Rainer Enders, CTO, Americas, NCP engineering | March 4, 2013
There has been considerable hype around each mobile threat vector that has emerged in the last year, but what's often overlooked is how mobile security is currently approached.

There has been considerable hype around each mobile threat vector that has emerged in the last year, but what's often overlooked is how mobile security is currently approached. What's particularly troubling is how reactionary responses have been to these threats, whether it be from Android apps with major flaws in their SSL implementations or the recent airport VPN Trojan.

One simple truth: the only secure way of handling mobile devices is in a managed way.

But corporate breaches from mobile devices will continue as long as the management warning is considered optional and the likes of Google and Apple are slow to open up their operating systems. As an industry, we must realize that mobile security is a systemic problem. Unfortunately, many mobile technology companies have their initial focus on the consumer market, not the enterprise market.

Simply put, endpoints like personal laptops, PDAs or smartphones remain the weakest points within a security infrastructure. This is precisely why it's downright mind-boggling that organizations allow unmanaged devices on their networks especially considering how many basic security protocols have failed to appear on today's mobile devices.

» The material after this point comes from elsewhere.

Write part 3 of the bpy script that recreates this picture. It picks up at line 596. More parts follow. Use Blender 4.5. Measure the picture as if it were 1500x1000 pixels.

Consider Android. For a long time it lacked an API for vendors to make calls to the kernel for IPsec VPN clients. This is just one example of how the protocols of secure usage have been ignored. Another concern with Android, in particular, is that different devices are running different versions of the OS. This can cause problems in managing the devices as there are sure to be discrepancies in how certain security functions are implemented or supported. But, many of the mobile vectors that have emerged, or are predicted to hit, could pertain to any and every OS.

After all, it's possible to distribute malicious software on any system, as this malware is typically delivered via social engineering or within a corrupt software package or active web code like Java or ActiveX. On top of this, stealthy exploits, such as session hijacking and identity attacks, easily pave quick paths to gain access to mobile devices. Ultimately, this means there is no substitute for fundamentally robust network security components. Ideally, this should include everything from client device firewalls to IPsec VPNs.

Of course, an important caveat to include here is, even these rigorous security mechanisms aren't failsafe against users ignoring common safety precautions, such as blindly clicking on links or opening suspicious e-mail attachments. This means companies should not take for granted that everyone within the organization is equally savvy about basic technology and security protocols they must continuously educate and reinforce best practices.